You could make a home-made Referee screen out of these pages, but you'd have to do some editing: Pages 16-17 are the combat charts, but Turn Undead is buried with the classes on page 7, and page 11 has the movement & getting lost charts.

★★★½☆: It's a buncha charts.

Coincidentally, I'd been thinking about and writing some notes for using Blueholme in a Discord or Skype chat game, so this comes at a good time.

Rules for the OSR (Old-School Renaissance)

Housekeeping note: I'm still too busy with programming on the new Perilar, and some other things, to get back to my tabletop and/or online chat games regularly, but I'll be moving all my RPG stuff over to this blog from Mark Rolls Dice, I'd like to have one site to maintain which I own.

So, start with basic principles. How do I run games.

I'm a caveman from the '70s and '80s, so my Old-School is literally old and from school, as noted in Five Games. The Old-School Renaissance is my frozen caveman ass being thawed out to do it again.
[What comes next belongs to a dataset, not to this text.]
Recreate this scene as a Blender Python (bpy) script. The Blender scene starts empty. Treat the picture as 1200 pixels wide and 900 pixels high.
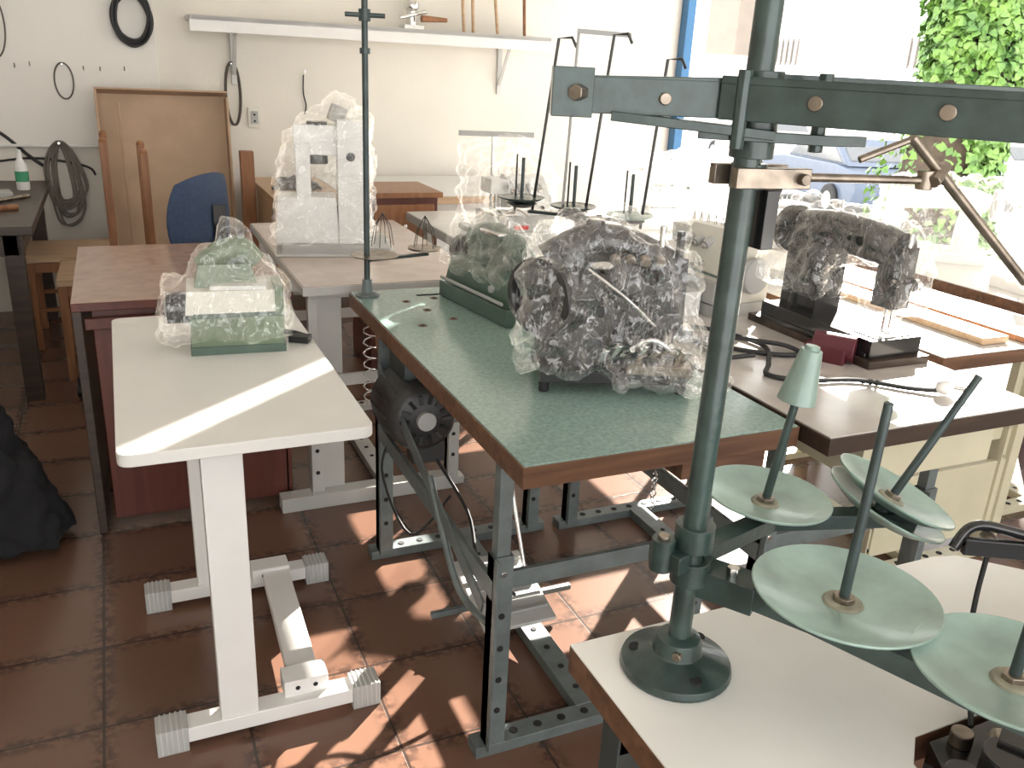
import bpy, bmesh, math, random
from mathutils import Vector, Matrix, noise
random.seed(7)
SC=bpy.context.scene
try: SC.view_settings.view_transform='Standard'
except Exception: pass

# ---------------- materials ----------------
def mat(name,col,rough=.5,metal=0,var=.0,vscale=8,bump=0,bscale=60,spec=.5,col2=None,coat=0,dirt=0):
    m=bpy.data.materials.new(name); m.use_nodes=True; nt=m.node_tree; p=nt.nodes['Principled BSDF']
    p.inputs['Roughness'].default_value=rough; p.inputs['Metallic'].default_value=metal
    p.inputs['Specular IOR Level'].default_value=spec
    p.inputs['Coat Weight'].default_value=coat; p.inputs['Coat Roughness'].default_value=.08
    tc=nt.nodes.new('ShaderNodeTexCoord')
    n=nt.nodes.new('ShaderNodeTexNoise'); n.inputs['Scale'].default_value=vscale; n.inputs['Detail'].default_value=6
    nt.links.new(tc.outputs['Object'],n.inputs['Vector'])
    r=nt.nodes.new('ShaderNodeValToRGB')
    v=var if var else .06
    c2=col2 if col2 else tuple(x*(1-v) for x in col); c1=tuple(min(1,x*(1+v*.5)) for x in col)
    r.color_ramp.elements[0].color=(*c2,1); r.color_ramp.elements[1].color=(*c1,1)
    r.color_ramp.elements[0].position=.35; r.color_ramp.elements[1].position=.65
    nt.links.new(n.outputs['Fac'],r.inputs['Fac']); nt.links.new(r.outputs['Color'],p.inputs['Base Color'])
    if bump:
        n2=nt.nodes.new('ShaderNodeTexNoise'); n2.inputs['Scale'].default_value=bscale
        nt.links.new(tc.outputs['Object'],n2.inputs['Vector'])
        b=nt.nodes.new('ShaderNodeBump'); b.inputs['Strength'].default_value=bump; b.inputs['Distance'].default_value=.005
        nt.links.new(n2.outputs['Fac'],b.inputs['Height']); nt.links.new(b.outputs['Normal'],p.inputs['Normal'])
    return m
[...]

There's a bunch of guides to how to do this, but they're kind of bullshit. Matt Finch's Quick Primer for Old-School Gaming is close to my view, and has gameplay dialogue examples which can be read in funny voices, but it goes on too long about irrelevant stuff. Principia Apocrypha and a bunch of other bloviating diatribes just go on forever, I started to nod off, make a little hand-puppet with my hand and flap its mouth up and down.

Here's my OSR principles:

  1. Let the dice fall where they may. ( Knights of the Dinner Table's Law )
  2. Be excellent to each other. ( Bill & Ted's Law, the inverse of Wheaton's Law )
  3. The Referee is always right, but the players can choose to stay or leave.
  4. Rules are just recordings of what we've previously done. We can change them at any time.

Like the Three Laws of Robotics, each principle is tempered by the ones previous: The Referee can override new rules. But, be excellent to each other. But, don't cheat and take away risk.